Sanctimoniousness and hypocrisy are spread thickly about this story. The same sportswriters that still cannot find it in their collective breast to forgive Michael Vick are very likely meat-eaters; it is certainly well-known that animals raised for harvesting in the United States subsist under terrible and even tortuous conditions. But we don't see a great deal of enthusiasm for investigating US animal farming. Apparently one can eat animals raised in considerable agony – but one cannot pit them against each other.

The same point can be made about performance enhancing drugs – as we have pointed out in the past. There is plenty of inequality when it comes to sports. Some athletes are simply more gifted than others; and some grow up in places where they have access to better nutrition and training, including vitamins and state-of-the-art exercise machines. But Western sports-writers tend to see none of this. With a pack-like mentality they announce in chorus that taking performance-enhancing drugs is WRONG. Again, there is no sense that these individuals have examined their conclusions.

As with so many "celebrities," (Martha Stewart comes to mind) Vick was punished in our view to provide the masses with a spectacle of fairness. "Justice was served," sports-scribes penned mindlessly and Vick "paid his debt to society" – though how incarcerating a grown man at the cost of tens of thousands of dollars reduces said debt is at least questionable in our opinion.
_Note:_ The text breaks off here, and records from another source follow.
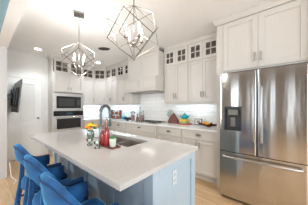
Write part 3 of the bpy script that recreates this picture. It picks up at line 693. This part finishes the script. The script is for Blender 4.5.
# ------------------------------------------------------------------ bar stools
def make_stool(label):
    t = thing('bar_stool', label, 'bar stool', (0,0,0), 0, 'blue velvet bar stools along the island')
    HWD, RB, AF = .250, .245, .11          # half width, back radius, arm front
    path = []
    for i in range(9): path.append((-HWD, AF-(AF)*i/8, 90+ (1-i/8)*60))
    for i in range(1, 32):
        a = PI*i/32; path.append((-HWD*math.cos(a), -RB*math.sin(a), abs(90-180*i/32)))
    for i in range(9): path.append((HWD, AF*i/8, 90+(i/8)*60))
    def sm(x): x = max(0, min(1, x)); return x*x*(3-2*x)
    def H(th): return .665+.235*(1-sm((th-14)/74))
    n = len(path); rows = []
    mb = MB(); topline = []
    prof = []  # (offset across thickness, z factor)
    for i, (x, y, th) in enumerate(path):
        a = path[max(0, i-1)]; b = path[min(n-1, i+1)]; tx, ty = b[0]-a[0], b[1]-a[1]; l = math.hypot(tx, ty); nx, ny = ty/l, -tx/l   # outward normal
        if nx*x+ny*(y-.0) < 0 and abs(y) < 10: nx, ny = -nx, -ny
        h = H(th); zb = h-.135-.05*sm((100-th)/60); T = .052; lean = .018*(h-.66)/.235
        R = []
        # outer bottom -> outer top -> rounded top -> inner top -> inner bottom
        for off, z, ln in ((-.012, zb, 0), (0, zb+.015, 0), (.004, zb+(h-zb)*.4, .3), (.004, zb+(h-zb)*.75, .75), (.002, h-.03, 1), (-.008, h-.010, 1), (-.026, h, 1), (-T+.008, h-.010, 1), (-T, h-.03, 1), (-T-.004, zb+(h-zb)*.6, .6), (-T, zb+.03, .2), (-T+.01, zb+.003, .1)):
            o_ = off+lean*ln
            R.append(mb.bm.verts.new((x+nx*o_, y+ny*o_, z)))
        rows.append(R); o_ = .003+lean*.99; topline.append((x+nx*o_, y+ny*o_, h-.022))
    K = len(rows[0])
    for A, B in zip(rows, rows[1:]):
        for k in range(K): mb.bm.faces.new((A[k], A[(k+1) % K], B[(k+1) % K], B[k]))
    mb.bm.faces.new(rows[0]); mb.bm.faces.new(rows[-1][::-1])
    sh = mb.build('backrest', 'velvet', t, True)
    MB().tube(topline, .0042, 6).build('piping', 'velvet_trim', sh, True)
    # seat cushion
    out = []
    for i in range(25):
        a = PI*i/24; out.append((-.215*math.cos(a), -.205*math.sin(a)))
    out += [(.215, .15), (.185, .19), (-.185, .19), (-.215, .15)]
    mb = MB(); lev = [(.40, .93), (.41, 1), (.475, 1.0), (.498, .97), (.512, .88), (.518, .6), (.52, .2)]; R = []
    for z, s_ in lev: R.append([mb.bm.verts.new((x*s_, y*s_+.02*(1-s_), z)) for x, y in out])
    for A, B in zip(R, R[1:]):
        for k in range(len(out)): j = (k+1) % len(out); mb.bm.faces.new((A[k], A[j], B[j], B[k]))
    mb.bm.faces.new(R[0][::-1]); mb.bm.faces.new(R[-1]); mb.build('seat', 'velvet', t, True)
    MB().box(-.17, .17, -.15, .20, .375, .399, .01).build('seat_base', 'velvet_trim', t)
    # rear legs sweep down from the back band, front legs stand under the arm ends
    legs = [[(-.175,-.165,.76),(-.180,-.180,.45),(-.195,-.215,.18),(-.215,-.262,0)], [(.175,-.165,.76),(.180,-.180,.45),(.195,-.215,.18),(.215,-.262,0)],
            [(-.228,.06,.57),(-.224,.08,.40),(-.215,.12,.18),(-.205,.15,0)], [(.228,.06,.57),(.224,.08,.40),(.215,.12,.18),(.205,.15,0)]]
    for L in legs:
        mb = MB(); rows = []
        for k, (x, y, z) in enumerate(L):
            r = (.016, .019, .022, .016)[k]
            rows.append([mb.bm.verts.new((x+i*r, y+j*r*1.2, z)) for i, j in ((-1,-.6),(-.6,-1),(.6,-1),(1,-.6),(1,.6),(.6,1),(-.6,1),(-1,.6))])
        for A, B in zip(rows, rows[1:]):
            for k in range(8): j = (k+1) % 8; mb.bm.faces.new((A[k], A[j], B[j], B[k]))
        mb.bm.faces.new(rows[0]); mb.bm.faces.new(rows[-1][::-1])
        mb.build('leg', 'velvet', t, True)
    def at(i, z):
        L = legs[i]
        for (p, q) in zip(L, L[1:]):
            if q[2] <= z <= p[2]:
                u = (z-q[2])/(p[2]-q[2]); return Vector((q[0]*(1-u)+p[0]*u, q[1]*(1-u)+p[1]*u, z))
    for i, j, z in ((0,1,.19), (2,3,.17), (0,2,.24), (1,3,.24)):
        A, B = at(i, z), at(j, z); MB().cyl(A, B, .012, seg=10).build('stretcher', 'velvet_trim', t, True)
    return t
st = make_stool('blue velvet bar stool farthest from the viewer, at the far end of the island')
st.location = (-2.17, .505, 0); st.rotation_euler.z = .0
for x, y, rz, lab in ((-1.61, .50, .03, 'blue velvet bar stool second from the far end, between two others'),
                      (-1.06, .495, .0, 'blue velvet bar stool third from the far end, its curved back fully in the foreground'),
                      (-.50, .50, .0, 'blue velvet bar stool nearest the viewer, mostly cut off, under the near worktop corner')):
    s2 = copy_tree(st); s2.location = (x, y, 0); s2.rotation_euler.z = rz; s2['label'] = lab

# ------------------------------------------------------------------ television on its arm
t = thing('television', 'black flat television on a wall arm, seen edge-on by the pantry door', 'television', (-4.46, .52, 1.54))
rx = Matrix.Rotation(-.09, 4, 'X')
MB().box(-.45, .45, -.0, .022, -.345, .345, .006, mx=rx).build('screen_housing', mat('tv_dark_grey', (.09,.085,.08), .35), t)
MB().box(-.44, .44, .0225, .024, -.335, .335, mx=rx).build('screen', 'blackglass', t)
MB().box(-.28, .28, -.03, -.0005, -.24, .18, .012, mx=rx).build('rear_cover', 'black', t)
t = thing('tv_wall_mount', 'black folding metal arm holding the television off the wall', 'wall mount', (-4.46, .332, 1.52))
mb = MB().box(-.11, .11, 0, .015, -.13, .13, .003); mb.build('wall_plate', 'black', t)
MB().box(-.10, .10, .03, .05, .03, .07, .004).box(.06, .10, .015, .14, -.03, .07, .006).box(-.10, -.06, .015, .14, -.03, .07, .006).cyl((.08,.14,-.05), (.08,.14,.09), .018).build('arm', 'black', t)
MB().box(-.20, -.17, .125, .15, -.18, .19, .003).box(.17, .20, .125, .15, -.18, .19, .003).box(-.20, .20, .125, .14, -.02, .05, .003).build('bracket', 'black', t)
# white cord by the wall end
cd_ = [(-3.80, .36, .30), (-3.79, .37, .14), (-3.77, .38, .02), (-3.70, .40, .006), (-3.55, .42, .006), (-3.42, .38, .006)]
tag(MB().tube(cd_, .006, 6).build('power_cord', 'white_plastic', None, True), 'thin white power cord trailing onto the floor by the left wall end', 'cord')

# ------------------------------------------------------------------ things on the range worktop
ZW = .9205
# cooktop
t = thing('cooktop', 'black gas cooktop set in the worktop under the range hood', 'cooktop', (-2.50, 2.82, ZW))
MB().box(-.34, .34, -.23, .23, 0, .01, .003).build('surface', 'steel', t)
for x, y in ((-.22,-.11), (-.22,.12), (0,0), (.22,-.11), (.22,.12)):
    b = MB().lathe([(.045,0),(.045,.008),(.03,.016),(.03,.02),(.005,.02)], (x,y,.01), 18).build('burner', 'iron', t, True)
for x in (-.22, 0, .22):
    mb = MB()
    for yy in (-.2, .2): mb.box(x-.10, x+.10, yy-.006, yy+.006, .022, .030)
    for xx in (-.094, 0, .094): mb.box(x+xx-.006, x+xx+.006, -.194, .194, .022, .030)
    for xx in (-.094, .094):
        for yy in (-.2, .2): mb.box(x+xx-.008, x+xx+.008, yy-.008, yy+.008, .01, .022)
    mb.build('grate', 'nickel_dk', t)
for k in range(5): MB().cyl((-.12+k*.06,-.215,.01), (-.12+k*.06,-.215,.03), .014).build('knob', 'chrome', t, True)
# knife block
t = thing('knife_block', 'slanted red-brown wooden knife block full of green-handled knives', 'knife block', (-1.91, 3.01, ZW), .10)
MB().prism([(-.15,0),(.15,0),(-.005,.24),(-.10,.13)], -.055, .055, 'y', .004).build('block', 'redwood', t)
dv = Vector((-.62, 0, .78)).normalized()
for k in range(6):
    u = k/5; p = Vector((-.10+.095*(u*.85+.05), 0, .13+.11*(u*.85+.05))) + Vector((0, (-.03, .03)[k % 2], 0)); L = .09+.03*((k*2) % 3)/2
    o = MB().cyl(p-dv*.012, p+dv*.02, .006, seg=8).build('blade_collar', 'chrome', t)
    MB().tube([p+dv*.02, p+dv*(.02+L*.5), p+dv*(.02+L)], [.009,.011,.008], 8).build('knife_handle', 'green_plastic', t, True)
tag(MB().lathe([(.02,0),(.055,.01),(.065,.055),(.06,.055),(.05,.015)], (-2.13, 3.08, ZW), 20).build('small_bowl', 'palegreen', None, True), 'small pale green bowl on the worktop left of the knife block', 'bowl')
# books, tray and teapot
bx_, by_ = -1.62, 3.0
b0 = thing('book', 'thin red book lying lowest in the stack, under the others', 'book', (bx_+.03, by_-.01, ZW), .05, 'cookbooks under the teal teapot')
MB().box(-.13, .13, -.10, .10, 0, .02, .002).build('cover', 'book_r', b0); MB().box(-.1255, .1255, .0985, .1015, .004, .016).build('pages', 'paper', b0)
for k, (mm, z, h, w_, nm) in enumerate((('book_g', .0205, .046, .09, 'pale green book in the middle of the stack'), ('book_y', .067, .048, .08, 'thick yellow book on top of the stack under the teapot'))):
    b1 = thing('book', nm, 'book', (bx_, by_, ZW+z), -.06+.1*k, 'cookbooks under the teal teapot')
    MB().box(-w_, w_, -.085, .085, 0, h, .003).build('cover', mm, b1); MB().box(-w_+.004, w_-.004,   .0835, .0865, .005, h-.005).build('pages', 'paper', b1)
t = thing('teapot', 'bright teal ceramic teapot on top of the book stack', 'teapot', (bx_+.005, by_, ZW+.1155))
MB().lathe([(.04,0),(.06,.012),(.075,.045),(.07,.08),(.045,.10),(.042,.10)], seg=26).build('body', 'teal', t, True)
MB().lathe([(.046,.10),(.04,.112),(.012,.122),(.008,.128),(.014,.138),(.010,.146),(.001,.147)], seg=20).build('lid', 'teal', t, True)
MB().tube([(.065,0,.035),(.095,0,.055),(.105,0,.085),(.12,0,.098)], [.016,.011,.009,.008], 10).build('spout', 'teal', t, True)
MB().tube([(-.062,0,.08),(-.10,0,.085),(-.112,0,.055),(-.09,0,.03),(-.068,0,.03)], .007, 8).build('handle', 'teal', t, True)
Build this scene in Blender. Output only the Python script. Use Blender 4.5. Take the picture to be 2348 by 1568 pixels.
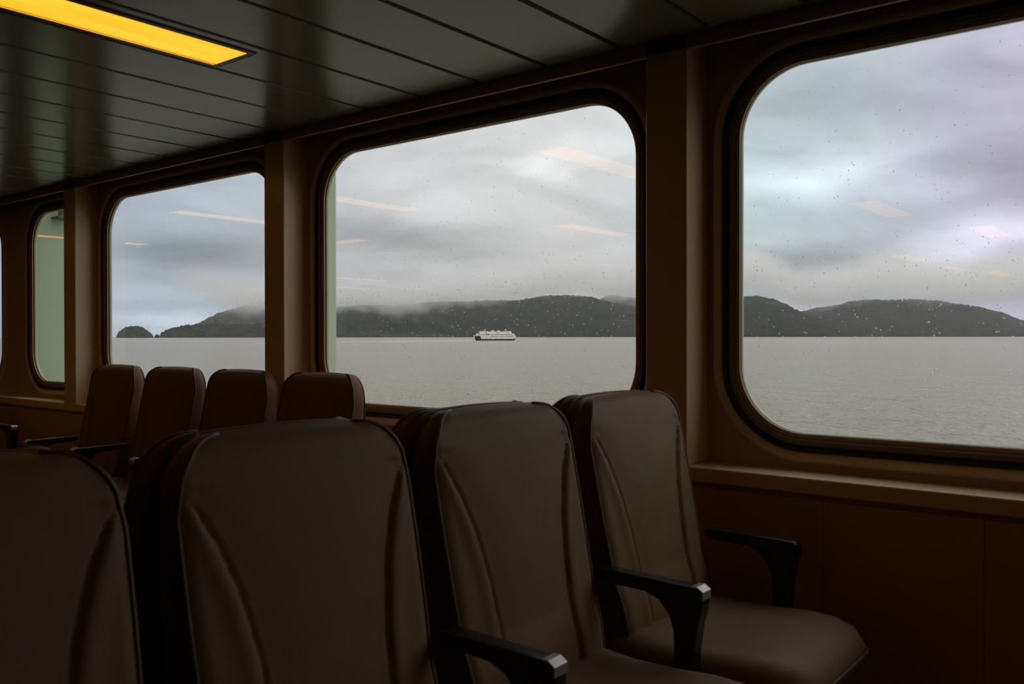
import bpy, bmesh, math, random
from mathutils import Matrix, Vector, noise
random.seed(7)
PI = math.pi
scene = bpy.context.scene
COL = scene.collection
for o in list(bpy.data.objects):
    bpy.data.objects.remove(o)

# ------------------------------------------------------------------ camera
# X runs along the window wall, Y points out to sea, Z is up. Cabin floor = 0.
F, TH, PT, RO, EYE = 2002.9, 0.67406, -0.00663, -0.00108, 1.2
fw = Vector((-math.sin(TH)*math.cos(PT), math.cos(TH)*math.cos(PT), math.sin(PT)))
rt = Vector((math.cos(TH), math.sin(TH), 0))
up = rt.cross(fw)
r2 = rt*math.cos(RO) + up*math.sin(RO)
u2 = -rt*math.sin(RO) + up*math.cos(RO)
cd = bpy.data.cameras.new('camera')
cam = bpy.data.objects.new('camera', cd)
COL.objects.link(cam)
cd.sensor_width = 36
cd.lens = F/2348*36
cd.clip_start = 0.05
cd.clip_end = 80000
M = Matrix((r2, u2, -fw)).transposed().to_4x4()
M.translation = (0, 0, EYE)
cam.matrix_world = M
scene.camera = cam
cd.dof.use_dof = True
cd.dof.focus_distance = 1500
cd.dof.aperture_fstop = 9.0

scene.view_settings.view_transform = 'Standard'
scene.view_settings.look = 'None'
scene.view_settings.gamma = 1
scene.view_settings.exposure = 0
try:
    scene.view_settings.use_curve_mapping = False
except Exception:
    pass
scene.cycles.max_bounces = 10
scene.cycles.diffuse_bounces = 5
scene.cycles.transparent_max_bounces = 24
scene.cycles.volume_bounces = 3


def s2l(c):
    return tuple((x/255/12.92 if x/255 <= .04045 else ((x/255+.055)/1.055)**2.4) for x in c)

# ------------------------------------------------------------------ overcast sky
# cloud patches: (azimuth from +Y towards +X, elevation, half width, half height, change of brightness)
SKY_BASE = s2l((168, 172, 182))
PATCH = [
    (-.560, .210, .09, .028, .18), (-.635, .187, .03, .016, .22), (-.42, .26, .10, .05, .03), (-.66, .27, .16, .06, .08), (-.80, .110, .14, .022, -.16),
    (-.70, .150, .12, .030, .07), (-.84, .060, .16, .016, -.14), (-.60, .066, .10, .010, .09), (-.62, .044, .22, .012, -.08),
    (-1.05, .14, .10, .06, .02), (-1.00, .088, .09, .018, -.18), (-1.00, .052, .09, .010, .05), (-1.03, .034, .08, .008, -.05), (-1.06, .016, .10, .009, .12),
    (-.36, .172, .10, .022, .26), (-.28, .150, .08, .018, .08), (-.32, .072, .12, .022, -.24), (-.249, .059, .035, .010, .18), (-.217, .074, .035, .011, .22), (-.182, .090, .035, .012, .20), (-.149, .106, .04, .013, .14), (-.14, .055, .06, .02, -.12), (-.38, .105, .05, .015, .05),
    (-.235, .083, .045, .018, .24), (-.16, .105, .06, .018, .14), (-.15, .16, .06, .035, -.16), (-.20, .25, .14, .035, -.08),
    (.75, .60, .55, .35, .50), (-.36, .255, .07, .03, -.06), (-.33, .035, .16, .012, -.10)]


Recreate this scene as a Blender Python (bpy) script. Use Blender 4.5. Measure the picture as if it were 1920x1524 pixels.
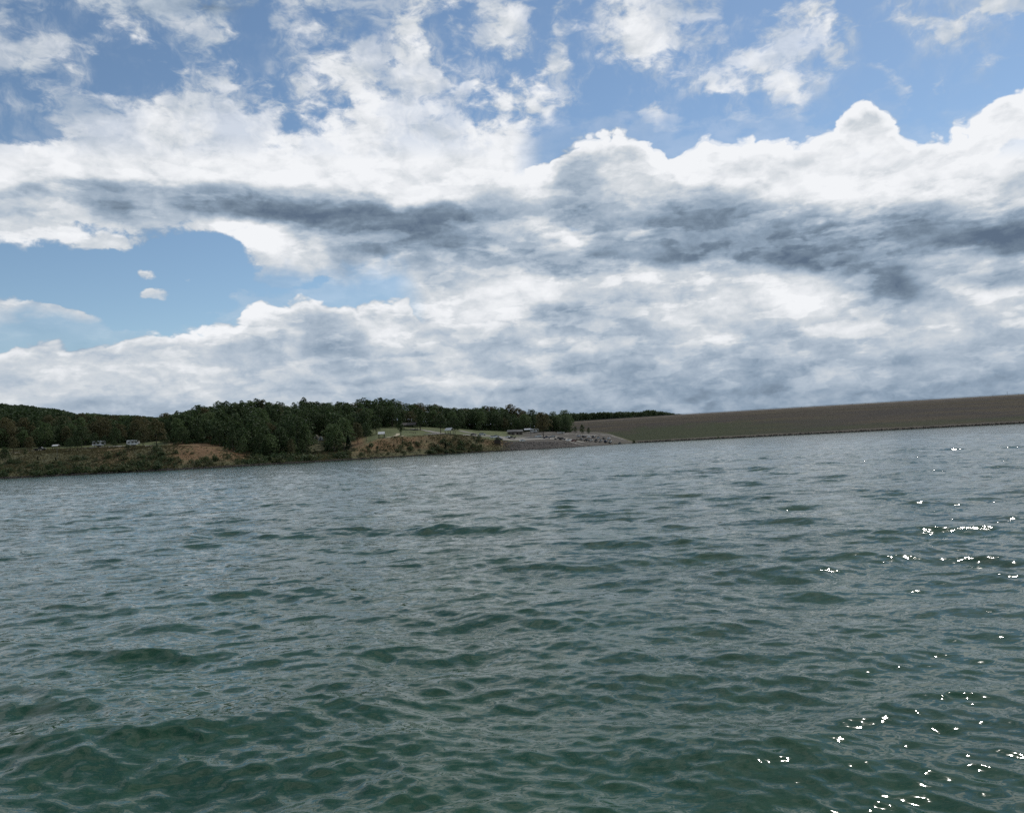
import bpy, math, random
import numpy as np
from mathutils import Vector, Matrix
R = math.radians
random.seed(7); rng = np.random.default_rng(11)
SC = bpy.context.scene
COL = SC.collection
for o in list(bpy.data.objects): bpy.data.objects.remove(o)

# ------------------------------------------------------------------ camera
F = 1500.0                      # focal length in photograph pixels (1920 wide)
H = 2.6                         # eye height above the lake
ROLL, PITCH = 2.95, 2.86
cam_d = bpy.data.cameras.new('camera'); cam = bpy.data.objects.new('camera', cam_d); COL.objects.link(cam)
cam_d.sensor_width = 36.0; cam_d.lens = 36.0 * F / 1920.0
cam_d.clip_start = 0.1; cam_d.clip_end = 30000
CM = Matrix.Rotation(R(90 + PITCH), 4, 'X') @ Matrix.Rotation(R(-ROLL), 4, 'Z')
CM.translation = Vector((0, 0, H))
cam.matrix_world = CM
SC.camera = cam
CR = np.array(CM.to_3x3())      # columns: right, up, back

# ------------------------------------------------------------------ sun, exposure
SUN_AZ, SUN_EL = 35.5, 43.0     # azimuth to the right of +Y
sun_dir = Vector((math.sin(R(SUN_AZ)) * math.cos(R(SUN_EL)), math.cos(R(SUN_AZ)) * math.cos(R(SUN_EL)), math.sin(R(SUN_EL))))
sd = bpy.data.lights.new('sun', 'SUN'); so = bpy.data.objects.new('sun', sd); COL.objects.link(so)
sd.energy = 2.6; sd.angle = R(0.5); sd.color = (1.0, 0.95, 0.87)
so.rotation_euler = (-sun_dir).to_track_quat('-Z', 'Y').to_euler()
vs = SC.view_settings
SC.display_settings.display_device = 'sRGB'
vs.view_transform = 'Standard'; vs.look = 'None'; vs.exposure = 0.0; vs.gamma = 1.0; vs.use_curve_mapping = False
SC.cycles.use_denoising = False
SC.cycles.max_bounces = 5; SC.cycles.diffuse_bounces = 2; SC.cycles.glossy_bounces = 3
SC.cycles.transparent_max_bounces = 4
SC.cycles.sample_clamp_indirect = 4.0
SC.cycles.caustics_reflective = False; SC.cycles.caustics_refractive = False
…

Note: As this article was being posted, Vick was suddenly named the starting QB by the Eagles' head coach who had firmly maintained that Vick was not and never would be the team's starter. Given this sudden turn of events, perhaps today's batch of articles will be kinder to Vick than ones penned in the recent past …

After Thoughts

That was not the point. The point was the exercise itself – one of putting a top athlete in jail during the prime of his career. Vick claims to have grown as a result. One wishes that one could say the same of the American system of jurisprudence or the writers who mindlessly celebrate the ever-increasing criminalization of Western sports.